Pressing Rewind

I saw a post today on Facebook that asked “Wouldn’t it be nice to hit rewind in your life and pause”. And I was like sure it would. But then I really thought about it. Is there a time in my life that I would want to go back to? Is there a time that was so great I would want to go back to it?

So many people talk about their teen years or high school years and think those were the greatest years of their life. Mine weren’t, mine kind of sucked. I would never want to go back and relive those years. I’m just glad I made it through them the first time.

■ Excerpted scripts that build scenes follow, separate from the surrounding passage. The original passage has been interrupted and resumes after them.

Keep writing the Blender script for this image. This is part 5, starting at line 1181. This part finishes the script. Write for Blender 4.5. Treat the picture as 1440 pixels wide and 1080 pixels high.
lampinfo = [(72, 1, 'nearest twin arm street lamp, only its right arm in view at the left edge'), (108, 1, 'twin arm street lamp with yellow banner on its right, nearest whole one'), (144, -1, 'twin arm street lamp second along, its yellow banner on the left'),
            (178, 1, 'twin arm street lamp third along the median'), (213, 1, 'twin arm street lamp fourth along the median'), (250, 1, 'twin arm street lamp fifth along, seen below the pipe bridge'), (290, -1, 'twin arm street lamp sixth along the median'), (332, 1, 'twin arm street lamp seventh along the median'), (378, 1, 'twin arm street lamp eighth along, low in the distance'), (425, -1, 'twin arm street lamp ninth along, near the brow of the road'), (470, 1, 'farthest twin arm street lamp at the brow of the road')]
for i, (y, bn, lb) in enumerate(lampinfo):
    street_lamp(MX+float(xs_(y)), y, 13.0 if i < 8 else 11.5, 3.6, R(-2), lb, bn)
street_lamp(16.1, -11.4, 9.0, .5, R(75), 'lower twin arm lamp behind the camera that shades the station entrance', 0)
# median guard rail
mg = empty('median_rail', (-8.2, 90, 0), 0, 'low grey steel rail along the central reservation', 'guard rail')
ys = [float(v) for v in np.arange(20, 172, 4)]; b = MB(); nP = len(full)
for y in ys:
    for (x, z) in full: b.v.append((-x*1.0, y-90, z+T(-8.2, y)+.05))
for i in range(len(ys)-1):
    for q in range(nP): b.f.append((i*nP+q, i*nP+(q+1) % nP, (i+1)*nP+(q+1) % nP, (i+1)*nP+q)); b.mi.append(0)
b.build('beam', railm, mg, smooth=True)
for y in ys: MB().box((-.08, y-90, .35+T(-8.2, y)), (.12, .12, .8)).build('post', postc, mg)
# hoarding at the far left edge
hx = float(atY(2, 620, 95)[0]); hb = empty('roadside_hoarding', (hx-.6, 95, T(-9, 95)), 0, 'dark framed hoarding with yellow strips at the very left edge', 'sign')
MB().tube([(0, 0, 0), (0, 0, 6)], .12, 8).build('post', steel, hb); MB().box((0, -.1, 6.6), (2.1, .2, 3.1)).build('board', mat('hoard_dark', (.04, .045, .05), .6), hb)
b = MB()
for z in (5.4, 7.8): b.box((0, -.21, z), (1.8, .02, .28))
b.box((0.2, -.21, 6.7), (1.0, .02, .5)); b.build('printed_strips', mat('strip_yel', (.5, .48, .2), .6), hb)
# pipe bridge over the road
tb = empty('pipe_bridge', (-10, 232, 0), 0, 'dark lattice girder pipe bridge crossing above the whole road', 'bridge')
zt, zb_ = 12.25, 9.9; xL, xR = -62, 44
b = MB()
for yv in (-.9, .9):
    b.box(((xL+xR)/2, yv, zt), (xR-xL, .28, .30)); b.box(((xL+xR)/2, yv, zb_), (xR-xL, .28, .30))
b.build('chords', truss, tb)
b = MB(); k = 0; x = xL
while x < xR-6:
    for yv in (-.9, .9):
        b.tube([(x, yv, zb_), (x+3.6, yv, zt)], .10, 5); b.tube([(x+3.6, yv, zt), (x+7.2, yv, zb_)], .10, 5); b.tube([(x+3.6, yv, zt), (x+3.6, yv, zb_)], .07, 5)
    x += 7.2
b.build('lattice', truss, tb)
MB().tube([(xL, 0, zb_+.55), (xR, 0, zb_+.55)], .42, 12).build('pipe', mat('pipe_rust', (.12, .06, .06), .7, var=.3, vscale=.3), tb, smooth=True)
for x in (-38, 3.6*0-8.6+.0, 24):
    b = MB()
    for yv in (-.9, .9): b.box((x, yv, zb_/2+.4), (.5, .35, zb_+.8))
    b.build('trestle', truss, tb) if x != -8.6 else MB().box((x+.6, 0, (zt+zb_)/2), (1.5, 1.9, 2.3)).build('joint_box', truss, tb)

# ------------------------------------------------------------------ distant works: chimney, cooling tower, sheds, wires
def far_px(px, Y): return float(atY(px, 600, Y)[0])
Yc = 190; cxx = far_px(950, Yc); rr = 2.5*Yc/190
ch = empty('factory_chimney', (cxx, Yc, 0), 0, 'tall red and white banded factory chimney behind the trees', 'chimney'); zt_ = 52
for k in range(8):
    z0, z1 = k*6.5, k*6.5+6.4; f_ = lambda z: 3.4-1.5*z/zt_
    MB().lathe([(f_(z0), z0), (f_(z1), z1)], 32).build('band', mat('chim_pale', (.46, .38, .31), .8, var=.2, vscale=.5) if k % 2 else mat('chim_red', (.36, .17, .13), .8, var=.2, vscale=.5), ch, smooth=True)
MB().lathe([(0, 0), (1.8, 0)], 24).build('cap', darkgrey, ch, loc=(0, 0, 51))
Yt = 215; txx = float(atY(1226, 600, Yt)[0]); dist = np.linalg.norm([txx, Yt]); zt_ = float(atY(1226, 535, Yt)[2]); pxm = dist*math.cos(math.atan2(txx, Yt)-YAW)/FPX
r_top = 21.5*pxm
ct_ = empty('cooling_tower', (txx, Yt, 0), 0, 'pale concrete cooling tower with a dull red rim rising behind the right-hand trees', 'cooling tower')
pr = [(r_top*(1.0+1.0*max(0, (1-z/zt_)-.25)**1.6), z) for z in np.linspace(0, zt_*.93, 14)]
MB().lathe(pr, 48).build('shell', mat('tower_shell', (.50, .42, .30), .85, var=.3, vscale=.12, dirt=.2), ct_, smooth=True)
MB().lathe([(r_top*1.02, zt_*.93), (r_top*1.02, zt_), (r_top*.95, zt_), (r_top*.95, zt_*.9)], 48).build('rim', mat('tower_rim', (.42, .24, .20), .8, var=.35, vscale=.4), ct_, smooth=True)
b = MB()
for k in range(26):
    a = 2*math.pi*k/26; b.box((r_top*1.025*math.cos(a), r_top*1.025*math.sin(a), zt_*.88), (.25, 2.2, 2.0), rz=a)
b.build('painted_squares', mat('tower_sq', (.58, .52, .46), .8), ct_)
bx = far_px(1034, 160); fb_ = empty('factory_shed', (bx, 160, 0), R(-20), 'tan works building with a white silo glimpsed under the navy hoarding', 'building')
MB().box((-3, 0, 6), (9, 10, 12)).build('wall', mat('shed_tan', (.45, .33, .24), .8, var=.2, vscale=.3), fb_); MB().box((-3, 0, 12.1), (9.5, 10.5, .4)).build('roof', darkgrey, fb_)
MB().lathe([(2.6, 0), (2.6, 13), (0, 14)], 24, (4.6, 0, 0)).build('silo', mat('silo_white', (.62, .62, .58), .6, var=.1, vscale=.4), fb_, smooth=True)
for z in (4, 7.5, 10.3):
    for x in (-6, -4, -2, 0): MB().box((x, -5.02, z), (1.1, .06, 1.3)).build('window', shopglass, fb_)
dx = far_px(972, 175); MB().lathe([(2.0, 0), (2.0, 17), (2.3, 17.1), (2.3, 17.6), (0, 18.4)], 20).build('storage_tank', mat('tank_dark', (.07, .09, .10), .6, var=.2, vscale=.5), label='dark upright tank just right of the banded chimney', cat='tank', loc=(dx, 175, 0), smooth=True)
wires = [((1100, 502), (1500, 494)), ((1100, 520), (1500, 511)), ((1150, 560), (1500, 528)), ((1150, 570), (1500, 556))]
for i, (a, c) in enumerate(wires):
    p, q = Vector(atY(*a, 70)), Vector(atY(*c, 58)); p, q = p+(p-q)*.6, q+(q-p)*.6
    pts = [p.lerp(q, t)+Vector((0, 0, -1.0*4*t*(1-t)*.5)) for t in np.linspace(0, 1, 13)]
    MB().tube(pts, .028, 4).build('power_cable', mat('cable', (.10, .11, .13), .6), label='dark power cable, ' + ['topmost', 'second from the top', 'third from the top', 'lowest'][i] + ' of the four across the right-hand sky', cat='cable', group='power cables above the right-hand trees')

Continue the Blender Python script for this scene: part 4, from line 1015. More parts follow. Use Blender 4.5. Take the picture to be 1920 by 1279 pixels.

There were good times in my life, even times that I wished would last forever. But not really. I don’t think there was any one period or time in my life that I would wish to go back to. No one event I would want to stay in. I love that I have those memories. I love to take them out, brush them off, and look at them again. When we moved, I stacked all the boxes of memories to the side and started unpacking. One day I decided to go through them and see what was in them. I had tons of photos, things my kids made me, memory books, things I had saved, things I had written. I sat there alone on my bed sifting through the years of laughter, tears, and joy. I cried as I sorted. Not so much out of sadness. Perhaps it was nostalgia. Or maybe it was just me being silly.

I am glad it wasn’t regret. I think regret is a waste of time. It’s in the past, I can’t change it – so let it go. I don’t regret anything in my life. Each scar, each choice, each path I took led to where and  who I am today. I like me. If I changed anything, I wouldn’t be who I am. I might not like who I would be if I had done things different. So, while it’s nice to look at the scattered gems of memories along my path, I don’t think I’d want to go back. I think I’ll just keep moving forward and see what the next day holds for me.